江戸初期
近世城郭への脱皮
1598年、上杉氏が会津へ移封されると、本庄氏もそれに従って村上を去る。代わって村上城主となったのは、越後一国を秀吉から任された堀秀治の与力、村上頼勝(むらかみ・よりかつ)であった。このときの石高は9万石である。
西国の進んだ城郭築造技術に通じていた村上氏は、城の改築に着手する。この時行われた工事がどの程度のものなのかは判然としないが、石垣の大々的な導入がこの時期にスタートしたことは間違いないようだ。
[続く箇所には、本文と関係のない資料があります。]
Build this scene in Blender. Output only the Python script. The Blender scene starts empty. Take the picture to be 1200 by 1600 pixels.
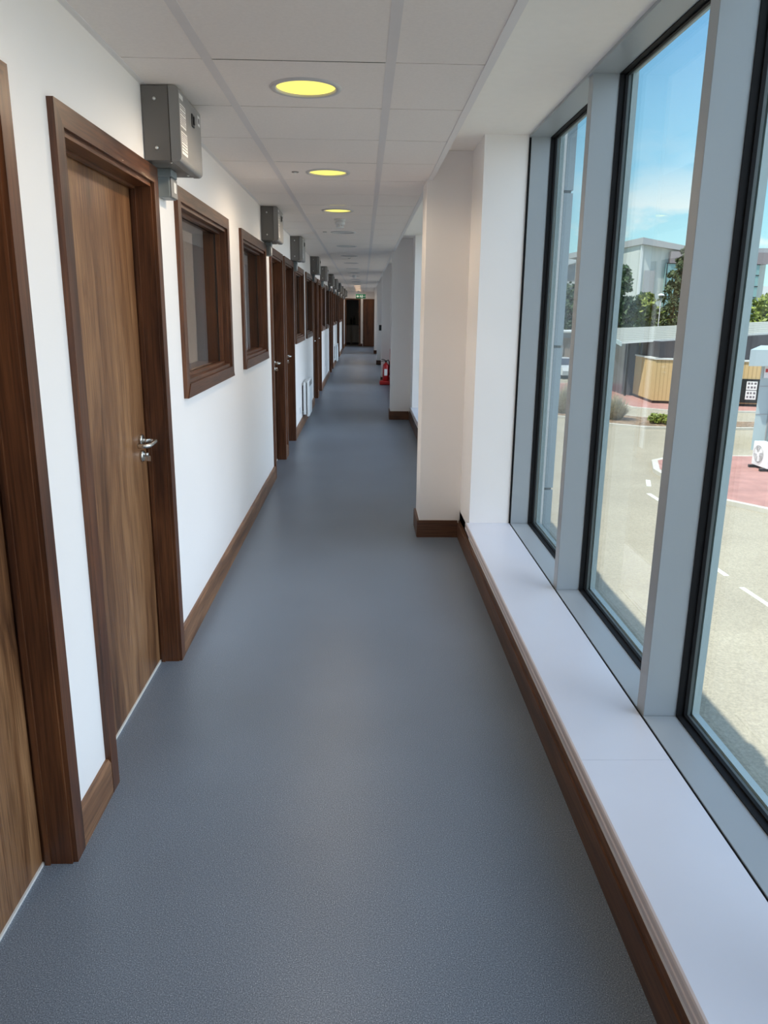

『村上城主歴代譜』という古文書には、「坂上の門(のちの下渡門)以西を南郭となす也」「此代城内八ツ櫓建つ」「三ノ丸大手裏両新町大手筋堀出来」といった記述が見られる。平地部分に城域を拡大して「総構え」を構築する工事も、この時期に始まったと見てよいだろう。
しかし、築城工事半ばの元和元年(1615年)に頼勝は死去、息子の忠勝が跡を継ぐものの、家臣間の不和を幕府に咎められ、村上家は改易の上、丹波篠山に配流されてしまう。以降、村上城の工事は歴代城主に引き継がれていく。